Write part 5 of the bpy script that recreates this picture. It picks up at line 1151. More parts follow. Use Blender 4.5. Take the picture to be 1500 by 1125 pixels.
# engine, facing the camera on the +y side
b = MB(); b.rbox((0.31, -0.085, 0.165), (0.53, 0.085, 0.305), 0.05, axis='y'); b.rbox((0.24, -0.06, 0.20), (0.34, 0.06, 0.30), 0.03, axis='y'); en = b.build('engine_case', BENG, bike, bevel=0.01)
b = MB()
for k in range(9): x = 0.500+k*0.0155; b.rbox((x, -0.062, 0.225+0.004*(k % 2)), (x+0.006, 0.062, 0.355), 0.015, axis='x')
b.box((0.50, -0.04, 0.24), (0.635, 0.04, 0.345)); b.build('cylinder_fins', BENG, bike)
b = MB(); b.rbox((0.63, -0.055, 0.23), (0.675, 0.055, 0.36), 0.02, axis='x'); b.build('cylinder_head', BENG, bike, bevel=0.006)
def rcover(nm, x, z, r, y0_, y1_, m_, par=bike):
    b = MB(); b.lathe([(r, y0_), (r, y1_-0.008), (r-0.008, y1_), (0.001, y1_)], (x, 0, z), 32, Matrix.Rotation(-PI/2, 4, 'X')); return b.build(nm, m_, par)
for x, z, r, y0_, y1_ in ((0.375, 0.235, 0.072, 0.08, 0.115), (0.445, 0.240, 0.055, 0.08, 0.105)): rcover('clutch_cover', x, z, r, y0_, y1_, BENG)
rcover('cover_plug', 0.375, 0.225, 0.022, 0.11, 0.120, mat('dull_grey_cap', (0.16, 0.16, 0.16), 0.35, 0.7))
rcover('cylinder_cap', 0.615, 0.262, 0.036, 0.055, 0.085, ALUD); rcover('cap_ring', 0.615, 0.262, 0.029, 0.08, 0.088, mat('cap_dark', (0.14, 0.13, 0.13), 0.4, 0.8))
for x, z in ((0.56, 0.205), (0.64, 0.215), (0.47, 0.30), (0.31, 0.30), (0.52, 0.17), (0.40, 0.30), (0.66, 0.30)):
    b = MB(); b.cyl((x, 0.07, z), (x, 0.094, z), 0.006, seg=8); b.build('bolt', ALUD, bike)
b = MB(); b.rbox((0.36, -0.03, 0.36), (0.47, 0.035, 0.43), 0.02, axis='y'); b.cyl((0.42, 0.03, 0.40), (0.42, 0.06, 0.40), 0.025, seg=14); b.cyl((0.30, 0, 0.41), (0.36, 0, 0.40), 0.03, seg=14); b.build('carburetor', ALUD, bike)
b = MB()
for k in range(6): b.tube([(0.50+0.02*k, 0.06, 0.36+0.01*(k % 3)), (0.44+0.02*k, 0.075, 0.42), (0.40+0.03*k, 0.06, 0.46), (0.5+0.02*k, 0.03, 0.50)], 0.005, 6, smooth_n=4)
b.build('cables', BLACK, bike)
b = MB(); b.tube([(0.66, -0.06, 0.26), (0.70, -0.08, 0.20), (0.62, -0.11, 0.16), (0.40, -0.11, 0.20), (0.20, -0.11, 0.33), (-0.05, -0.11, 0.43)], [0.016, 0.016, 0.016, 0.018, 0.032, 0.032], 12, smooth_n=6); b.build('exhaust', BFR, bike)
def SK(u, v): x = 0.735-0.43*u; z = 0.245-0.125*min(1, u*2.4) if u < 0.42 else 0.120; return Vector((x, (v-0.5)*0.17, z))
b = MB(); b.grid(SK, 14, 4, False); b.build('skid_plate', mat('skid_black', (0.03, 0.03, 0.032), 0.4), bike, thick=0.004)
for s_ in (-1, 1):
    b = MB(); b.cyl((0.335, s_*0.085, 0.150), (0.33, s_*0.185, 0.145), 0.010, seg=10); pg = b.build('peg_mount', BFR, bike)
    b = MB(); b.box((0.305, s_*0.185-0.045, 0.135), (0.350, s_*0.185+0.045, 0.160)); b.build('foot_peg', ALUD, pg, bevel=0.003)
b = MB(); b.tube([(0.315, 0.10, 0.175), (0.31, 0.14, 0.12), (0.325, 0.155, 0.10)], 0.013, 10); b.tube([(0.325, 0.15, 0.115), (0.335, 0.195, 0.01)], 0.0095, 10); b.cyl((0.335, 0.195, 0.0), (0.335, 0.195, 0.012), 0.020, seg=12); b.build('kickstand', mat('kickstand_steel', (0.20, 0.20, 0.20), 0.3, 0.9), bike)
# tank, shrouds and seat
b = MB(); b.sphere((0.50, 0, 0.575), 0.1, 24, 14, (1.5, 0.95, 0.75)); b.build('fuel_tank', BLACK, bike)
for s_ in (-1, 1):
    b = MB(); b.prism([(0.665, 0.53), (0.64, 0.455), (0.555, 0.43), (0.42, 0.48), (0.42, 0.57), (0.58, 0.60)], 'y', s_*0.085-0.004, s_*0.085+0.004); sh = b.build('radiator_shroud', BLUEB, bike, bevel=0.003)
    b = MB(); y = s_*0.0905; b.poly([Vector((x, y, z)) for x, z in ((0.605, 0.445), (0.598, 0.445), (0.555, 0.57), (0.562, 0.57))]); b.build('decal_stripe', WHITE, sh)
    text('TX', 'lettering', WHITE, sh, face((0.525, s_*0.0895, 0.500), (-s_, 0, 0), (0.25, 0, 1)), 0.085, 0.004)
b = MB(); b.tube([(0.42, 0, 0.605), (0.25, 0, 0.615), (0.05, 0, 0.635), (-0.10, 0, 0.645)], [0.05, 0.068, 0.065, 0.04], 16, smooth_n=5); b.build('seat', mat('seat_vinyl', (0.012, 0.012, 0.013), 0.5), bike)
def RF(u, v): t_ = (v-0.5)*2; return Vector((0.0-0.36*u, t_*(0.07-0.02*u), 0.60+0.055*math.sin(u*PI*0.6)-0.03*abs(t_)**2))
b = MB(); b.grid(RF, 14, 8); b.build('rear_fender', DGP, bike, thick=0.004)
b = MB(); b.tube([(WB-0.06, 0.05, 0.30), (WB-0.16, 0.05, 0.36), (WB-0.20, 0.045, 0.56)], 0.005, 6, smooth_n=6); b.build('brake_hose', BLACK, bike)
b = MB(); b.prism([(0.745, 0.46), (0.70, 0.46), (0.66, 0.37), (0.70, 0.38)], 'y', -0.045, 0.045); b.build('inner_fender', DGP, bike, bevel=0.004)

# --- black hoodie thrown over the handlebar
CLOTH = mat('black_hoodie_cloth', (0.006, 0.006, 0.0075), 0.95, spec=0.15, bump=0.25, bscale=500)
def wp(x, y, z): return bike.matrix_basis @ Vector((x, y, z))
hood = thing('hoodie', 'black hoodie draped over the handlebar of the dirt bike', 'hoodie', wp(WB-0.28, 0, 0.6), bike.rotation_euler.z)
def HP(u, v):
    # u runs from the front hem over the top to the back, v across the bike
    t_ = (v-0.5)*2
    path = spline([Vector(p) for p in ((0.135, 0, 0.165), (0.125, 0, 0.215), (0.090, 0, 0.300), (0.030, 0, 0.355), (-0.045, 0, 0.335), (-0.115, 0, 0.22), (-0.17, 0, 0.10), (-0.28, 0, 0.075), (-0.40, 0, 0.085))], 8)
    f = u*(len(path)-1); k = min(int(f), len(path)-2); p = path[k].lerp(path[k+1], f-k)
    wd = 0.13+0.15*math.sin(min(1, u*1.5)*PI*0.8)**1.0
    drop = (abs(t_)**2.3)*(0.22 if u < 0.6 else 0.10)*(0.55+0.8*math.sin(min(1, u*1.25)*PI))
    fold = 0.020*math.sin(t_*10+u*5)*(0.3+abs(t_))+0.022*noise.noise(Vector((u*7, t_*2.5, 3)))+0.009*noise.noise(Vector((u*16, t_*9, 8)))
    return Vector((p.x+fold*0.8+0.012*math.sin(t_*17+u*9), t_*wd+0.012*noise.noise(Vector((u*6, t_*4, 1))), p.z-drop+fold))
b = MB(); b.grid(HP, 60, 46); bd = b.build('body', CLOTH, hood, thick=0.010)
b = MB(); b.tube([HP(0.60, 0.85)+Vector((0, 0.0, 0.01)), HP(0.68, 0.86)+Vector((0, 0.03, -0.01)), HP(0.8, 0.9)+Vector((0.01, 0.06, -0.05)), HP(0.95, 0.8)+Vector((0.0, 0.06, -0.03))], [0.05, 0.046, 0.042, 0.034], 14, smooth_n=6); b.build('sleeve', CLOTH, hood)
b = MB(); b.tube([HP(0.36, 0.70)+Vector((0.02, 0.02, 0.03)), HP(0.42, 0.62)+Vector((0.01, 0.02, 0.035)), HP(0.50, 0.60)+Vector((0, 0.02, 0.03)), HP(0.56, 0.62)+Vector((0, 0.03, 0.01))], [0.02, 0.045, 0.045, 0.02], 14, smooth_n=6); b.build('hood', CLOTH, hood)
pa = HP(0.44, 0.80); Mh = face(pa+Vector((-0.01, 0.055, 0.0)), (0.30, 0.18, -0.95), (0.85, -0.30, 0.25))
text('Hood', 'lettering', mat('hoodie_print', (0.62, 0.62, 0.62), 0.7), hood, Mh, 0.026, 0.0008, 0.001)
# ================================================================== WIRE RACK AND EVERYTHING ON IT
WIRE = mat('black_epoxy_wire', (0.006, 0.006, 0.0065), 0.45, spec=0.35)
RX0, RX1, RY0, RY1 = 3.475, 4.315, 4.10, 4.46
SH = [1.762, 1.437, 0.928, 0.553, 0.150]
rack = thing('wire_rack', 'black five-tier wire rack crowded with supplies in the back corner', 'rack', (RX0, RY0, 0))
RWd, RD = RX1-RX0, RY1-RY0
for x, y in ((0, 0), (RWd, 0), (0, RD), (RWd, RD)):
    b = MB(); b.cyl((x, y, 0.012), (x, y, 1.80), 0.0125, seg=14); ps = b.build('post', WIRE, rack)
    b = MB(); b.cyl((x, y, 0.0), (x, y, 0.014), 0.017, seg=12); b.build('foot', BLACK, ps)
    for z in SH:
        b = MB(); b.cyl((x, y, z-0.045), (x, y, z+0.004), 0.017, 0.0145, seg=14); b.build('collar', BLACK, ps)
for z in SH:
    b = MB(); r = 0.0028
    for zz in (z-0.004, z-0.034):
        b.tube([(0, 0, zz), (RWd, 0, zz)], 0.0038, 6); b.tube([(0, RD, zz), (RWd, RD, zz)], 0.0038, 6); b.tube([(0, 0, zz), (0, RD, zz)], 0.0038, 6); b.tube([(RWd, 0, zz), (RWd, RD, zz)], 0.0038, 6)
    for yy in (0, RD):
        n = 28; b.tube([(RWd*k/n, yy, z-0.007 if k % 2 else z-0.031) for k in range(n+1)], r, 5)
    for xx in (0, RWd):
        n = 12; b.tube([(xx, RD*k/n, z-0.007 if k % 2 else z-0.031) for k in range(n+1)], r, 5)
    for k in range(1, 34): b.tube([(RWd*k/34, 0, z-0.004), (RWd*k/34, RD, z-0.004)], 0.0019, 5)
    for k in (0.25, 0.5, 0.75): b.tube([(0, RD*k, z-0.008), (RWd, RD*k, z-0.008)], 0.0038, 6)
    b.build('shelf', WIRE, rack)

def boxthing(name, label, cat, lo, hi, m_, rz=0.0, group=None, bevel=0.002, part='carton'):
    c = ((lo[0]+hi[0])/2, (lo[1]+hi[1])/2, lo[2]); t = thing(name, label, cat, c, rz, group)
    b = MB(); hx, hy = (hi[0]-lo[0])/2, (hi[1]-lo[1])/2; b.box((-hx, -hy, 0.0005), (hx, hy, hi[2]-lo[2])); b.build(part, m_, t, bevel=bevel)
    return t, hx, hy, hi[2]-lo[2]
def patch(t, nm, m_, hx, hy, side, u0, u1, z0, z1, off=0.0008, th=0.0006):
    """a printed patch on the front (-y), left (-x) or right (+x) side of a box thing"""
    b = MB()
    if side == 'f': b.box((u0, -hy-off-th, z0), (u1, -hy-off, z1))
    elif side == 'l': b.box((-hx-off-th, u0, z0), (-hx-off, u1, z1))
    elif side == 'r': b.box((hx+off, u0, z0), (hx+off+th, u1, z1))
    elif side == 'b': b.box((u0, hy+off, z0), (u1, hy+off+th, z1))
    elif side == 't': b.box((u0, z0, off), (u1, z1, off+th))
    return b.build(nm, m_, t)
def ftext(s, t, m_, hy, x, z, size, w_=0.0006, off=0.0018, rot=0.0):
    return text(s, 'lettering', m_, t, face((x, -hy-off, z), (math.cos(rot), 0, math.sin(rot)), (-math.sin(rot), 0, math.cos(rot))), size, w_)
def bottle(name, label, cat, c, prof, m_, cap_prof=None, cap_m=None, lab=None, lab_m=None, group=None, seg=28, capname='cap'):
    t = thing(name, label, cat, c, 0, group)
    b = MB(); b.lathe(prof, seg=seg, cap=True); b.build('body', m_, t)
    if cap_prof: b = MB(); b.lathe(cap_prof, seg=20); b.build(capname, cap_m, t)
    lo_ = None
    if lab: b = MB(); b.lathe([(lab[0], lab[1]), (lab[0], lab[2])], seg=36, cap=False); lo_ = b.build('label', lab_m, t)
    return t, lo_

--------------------

**GIVEN REQUEST**
Gather every line from the listing above in which the word "part" appears.

**PROBLEM SOLUTION**
Write part 5 of the bpy script that recreates this picture. It picks up at line 1151. More parts follow. Use Blender 4.5. Take the picture to be 1500 by 1125 pixels.
def boxthing(name, label, cat, lo, hi, m_, rz=0.0, group=None, bevel=0.002, part='carton'):
    b = MB(); hx, hy = (hi[0]-lo[0])/2, (hi[1]-lo[1])/2; b.box((-hx, -hy, 0.0005), (hx, hy, hi[2]-lo[2])); b.build(part, m_, t, bevel=bevel)